Hitler's Sportpalast speech is obviously going to be understood in the light of what the Nazis were actually doing at the time of the speech, and in the light of what they had just done.
And in turn, what the Nazis were actually doing in the regions, whether to the Warsaw ghetto, in eastern Galicia, in Weissruthenien, Volhynia or the Warthegau, is going to be confirmed by the fact that the head of state spoke of extermination in public at that time.
So actually, it's not about what happened to the Jews of Warsaw, even though that's a question you should be able to answer, given your evident Treblinka fixation.
It's about how a speech by Hitler fits into:
a) the pattern of statements in public and in secret by top Nazis and their subordinates referring to extermination, killing, liquidation, death and the bumping-off of Jews
b) the pattern of Nazi actions in the same time-frame as the speech
I don't think anyone sane would agree that you can separate Hitler's speech from that contemporary context and pretend that it doesn't refer to what is going on.

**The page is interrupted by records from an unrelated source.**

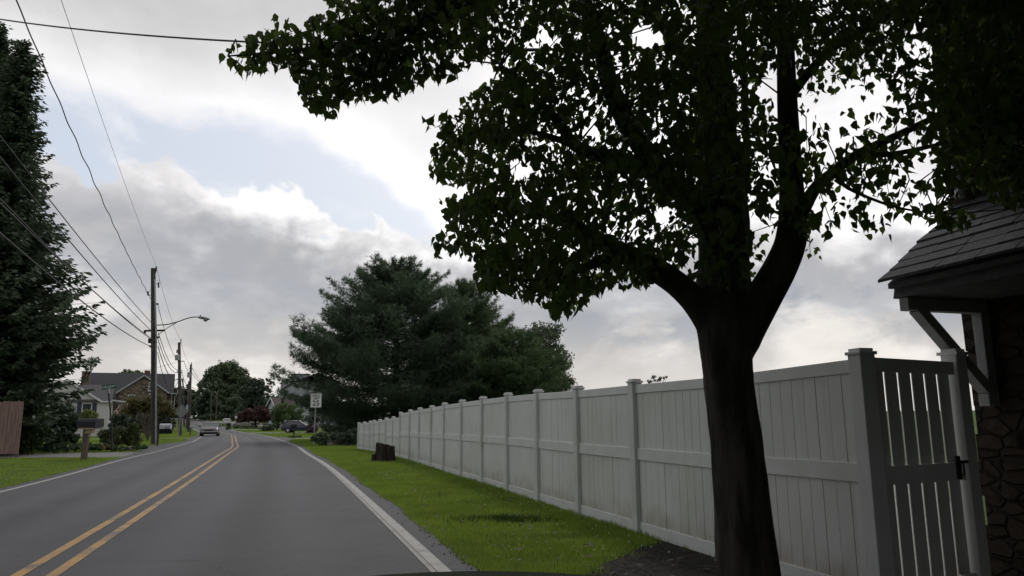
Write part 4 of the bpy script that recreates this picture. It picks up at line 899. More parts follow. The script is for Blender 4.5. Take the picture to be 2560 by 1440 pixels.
wd = blobtree('far_wood', 'solid mass of woodland behind the bend of the road', 'woodland', gnd(560, 330), [(x, 1015 + (i % 3) * 4, 36, 36) for i, x in enumerate(range(400, 800, 34))], 330, 16000, 1.4, M['dark_cedar'], None, 61, lump=22)
for o in [wd] : o['kind'] = 'stuff'

# added unseen tree, just behind and right of the viewpoint: its canopy shades the near verge, fence and house front
T2 = thing('street_tree', 'unseen tree added behind the viewing car to shade the fence and house', 'tree', (3.3, -2.6, 0))
b = MB(); b.tube([(3.3, -2.6, -.2), (3.32, -2.6, 1.2), (3.3, -2.55, 2.4), (3.25, -2.3, 4.2), (3.2, -2.2, 6.5)], [.28, .2, .19, .14, .04], 14)
g_ = np.random.default_rng(77); LP2 = []
for k in range(16):
    a = g_.uniform(0, 2 * PI); l = g_.uniform(1.6, 3.6); e = (3.3 + math.cos(a) * l, -2.4 + math.sin(a) * l, g_.uniform(3.4, 6.5)); b.tube([(3.3, -2.5, g_.uniform(2.3, 4)), ((3.3 + e[0]) / 2, (-2.5 + e[1]) / 2, e[2] - .2), e], [.08, .045, .01], 6)
part('trunk', b, M['bark'], T2, smooth=True)
n = 20000; u_ = unit(g_.normal(0, 1, (n, 3))) * (g_.uniform(.25, 1, n) ** .4)[:, None]
c = np.array([1.9, -1.2, 4.9]) + u_ * np.array([6.2, 5.4, 2.0]); px_, py_ = proj(c + [0, 0, -.15]); vis = (c[:, 1] > .3) & (py_ > -60) & (px_ > -100) & (px_ < 2700); c = c[~vis]; n = len(c)
tp_ = unit(np.stack([g_.normal(0, .6, n), g_.normal(0, .6, n), -g_.uniform(.3, 1.6, n)], 1)); sd_ = unit(np.cross(tp_, g_.normal(0, 1, (n, 3)))); nn_ = np.cross(sd_, tp_)
n2_ = 9000; u2_ = unit(g_.normal(0, 1, (n2_, 3))) * (g_.uniform(.2, 1, n2_) ** .4)[:, None]; c2_ = np.array([2.2, -4.6, 3.6]) + u2_ * np.array([4.6, 3.4, 2.5])  # extra low leaves, added to block light from behind
c2_ = c2_[(c2_[:, 1] < -1.2) & (c2_[:, 2] > 1.6)]; c = np.concatenate([c, c2_]); n = len(c)
tp_ = unit(np.stack([g_.normal(0, .6, n), g_.normal(0, .6, n), -g_.uniform(.3, 1.6, n)], 1)); sd_ = unit(np.cross(tp_, g_.normal(0, 1, (n, 3)))); nn_ = np.cross(sd_, tp_)
V = leafverts(c, tp_, sd_, nn_, g_.uniform(.14, .26, n)); base_ = (np.arange(n) * 10)[:, None]
mesh_np('crown', V - np.array(T2.location), [np.concatenate([base_ + np.array(q)[None] for q in ((0, 1, 2), (0, 2, 3), (4, 7, 5), (5, 8, 6), (7, 9, 5), (5, 9, 8))]), np.concatenate([base_ + np.array(q)[None] for q in ((1, 4, 5, 2), (2, 5, 6, 3))])], M['leaf'], T2)

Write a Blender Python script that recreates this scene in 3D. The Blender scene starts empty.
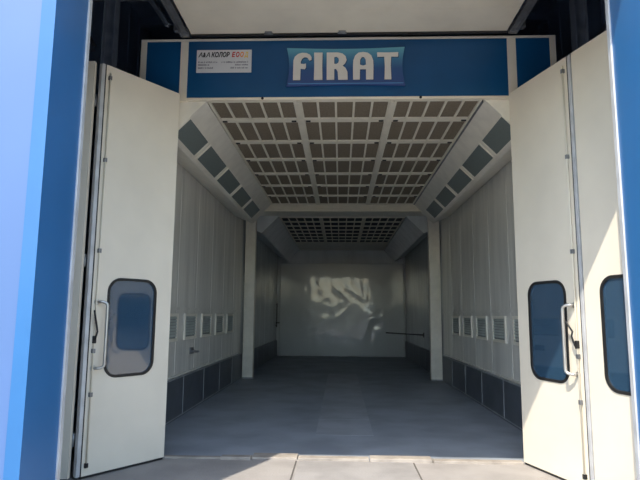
import bpy, bmesh, math, random
from mathutils import Vector, Matrix, noise
random.seed(7)
SC = bpy.context.scene
COL = SC.collection
CX = 0.03          # booth centre line

# ------------------------------------------------------------------ materials
def nodes(name):
    m = bpy.data.materials.new(name); m.use_nodes = True
    nt = m.node_tree
    return m, nt, nt.nodes['Principled BSDF']

def mat(name, col, rough=.5, metal=0, var=.06, scale=6, bump=0, bscale=60, stretch=(1, 1, 1), coat=0, spec=.5, col2=None, detail=4):
    m, nt, b = nodes(name)
    tc = nt.nodes.new('ShaderNodeTexCoord')
    mp = nt.nodes.new('ShaderNodeMapping'); mp.inputs['Scale'].default_value = stretch
    nt.links.new(tc.outputs['Object'], mp.inputs[0])
    n = nt.nodes.new('ShaderNodeTexNoise'); n.inputs['Scale'].default_value = scale; n.inputs['Detail'].default_value = detail
    nt.links.new(mp.outputs[0], n.inputs['Vector'])
    r = nt.nodes.new('ShaderNodeValToRGB')
    c2 = col2 or tuple(max(0, c * (1 - var * 3)) for c in col)
    r.color_ramp.elements[0].position = .35; r.color_ramp.elements[1].position = .62
    r.color_ramp.elements[0].color = (*c2, 1); r.color_ramp.elements[1].color = (*col, 1)
    nt.links.new(n.outputs['Fac'], r.inputs[0]); nt.links.new(r.outputs[0], b.inputs['Base Color'])
    b.inputs['Roughness'].default_value = rough; b.inputs['Metallic'].default_value = metal
    b.inputs['Coat Weight'].default_value = coat; b.inputs['Specular IOR Level'].default_value = spec
    if bump:
        n2 = nt.nodes.new('ShaderNodeTexNoise'); n2.inputs['Scale'].default_value = bscale; n2.inputs['Detail'].default_value = 5
        nt.links.new(mp.outputs[0], n2.inputs['Vector'])
        bp = nt.nodes.new('ShaderNodeBump'); bp.inputs['Strength'].default_value = bump; bp.inputs['Distance'].default_value = .02
        nt.links.new(n2.outputs['Fac'], bp.inputs['Height']); nt.links.new(bp.outputs[0], b.inputs['Normal'])
    return m

M = {}
M['cream'] = mat('cream_paint', (.84, .77, .62), .45, var=.03, scale=2)
M['door'] = mat('door_paint', (.80, .73, .60), .5, var=.025, scale=1.6, bump=.03, bscale=3)
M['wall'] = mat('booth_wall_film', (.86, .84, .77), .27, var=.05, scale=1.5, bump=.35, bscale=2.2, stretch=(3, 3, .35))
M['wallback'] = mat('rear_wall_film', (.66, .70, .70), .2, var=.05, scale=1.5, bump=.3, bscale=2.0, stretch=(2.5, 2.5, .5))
M['white'] = mat('white_enamel', (.86, .82, .71), .4, var=.03)
M['grid'] = mat('grid_enamel', (.85, .80, .66), .45, var=.03)
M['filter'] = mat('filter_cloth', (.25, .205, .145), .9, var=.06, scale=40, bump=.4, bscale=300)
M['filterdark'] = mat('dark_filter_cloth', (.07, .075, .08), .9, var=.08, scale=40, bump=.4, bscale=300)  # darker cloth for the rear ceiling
M['lamp'] = mat('unlit_lamp_glass', (.20, .235, .225), .2, var=.05, scale=30, stretch=(1, 8, 1))
M['skirt'] = mat('grey_skirting', (.10, .115, .14), .4, var=.08, scale=3)
M['skirtline'] = mat('skirting_trim', (.34, .36, .38), .5)
M['floor'] = mat('booth_floor', (.33, .375, .43), .55, var=.09, scale=1.3, bump=.12, bscale=30)
M['plate'] = mat('floor_plate', (.37, .41, .46), .5, var=.07, scale=2, bump=.1, bscale=30)
M['concrete'] = mat('concrete', (.34, .32, .30), .85, var=.06, scale=2.2, bump=.25, bscale=40)
M['concrete2'] = mat('concrete_centre', (.325, .312, .30), .85, var=.07, scale=2.5, bump=.25, bscale=40)
M['asphalt'] = mat('asphalt', (.11, .11, .11), .9, scale=3)
M['mirrorwall'] = mat('reflection_wall', (.06, .06, .06), .9, scale=1)
M['joint'] = mat('joint_filler', (.12, .11, .10), .9)
M['kerb'] = mat('worn_threshold', (.40, .36, .31), .7, var=.1, scale=5, bump=.3, bscale=30)
M['blue'] = mat('blue_cladding', (.030, .14, .335), .33, var=.03, scale=1.5)
M['bluesheet'] = mat('blue_facade_sheet', (.08, .155, .33), .45, var=.02, scale=1)
M['header'] = mat('header_blue', (.005, .085, .22), .35, var=.04, scale=2)
M['alu'] = mat('aluminium', (.62, .63, .64), .55, metal=.3, var=.06)
M['steel'] = mat('galvanised_steel', (.30, .31, .32), .45, metal=.7, var=.1)
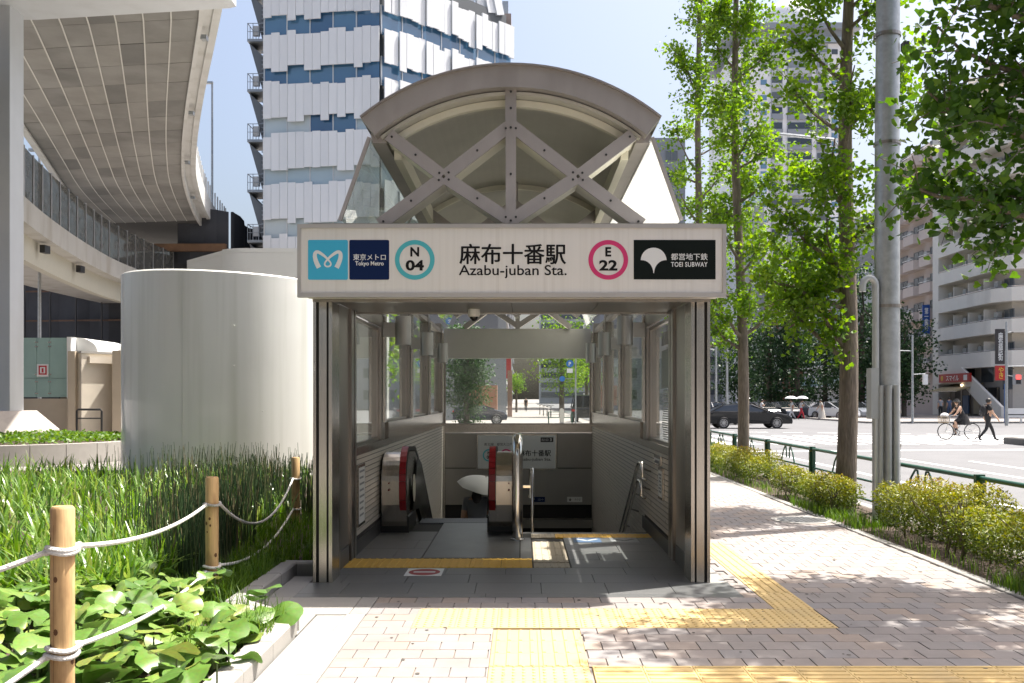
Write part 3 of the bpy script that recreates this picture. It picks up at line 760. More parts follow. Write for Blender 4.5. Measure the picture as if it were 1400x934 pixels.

The conclusion is therefore rather firm. Hitler's speech refers to Nazi actions at the time, and Nazi actions at the time were being carried out in accordance with the goals laid out in Hitler's speech, i.e. extermination. This conclusion sits in a spider's web of evidence which points in the same direction.
You can try and challenge this conclusion however you like. I don't think you'll come up with a convincing challenge, but one challenge that would revise our understanding is showing that the Jews of Warsaw did not die at Treblinka. This would falsify our understanding of the Final Solution and of Nazi intentions, since it would visibly contradict the conventionally accepted explanation. And it might lead us to revise our understanding of what Hitler meant when he spoke of extermination.
Because the conclusion about Hitler's speech is supported by evidence from the Warthegau, Volhynia, Weissruthenien and eastern Galicia, then nitpicking and obfuscating about mass graves at Treblinka isn't going to get you very far. Something more dramatic is needed to break the circle.
That something is clearly proof of life. Nothing else will by this stage make people listen to you and accept what you're saying. That's a view which has been echoed and restated by god knows how many people in this thread.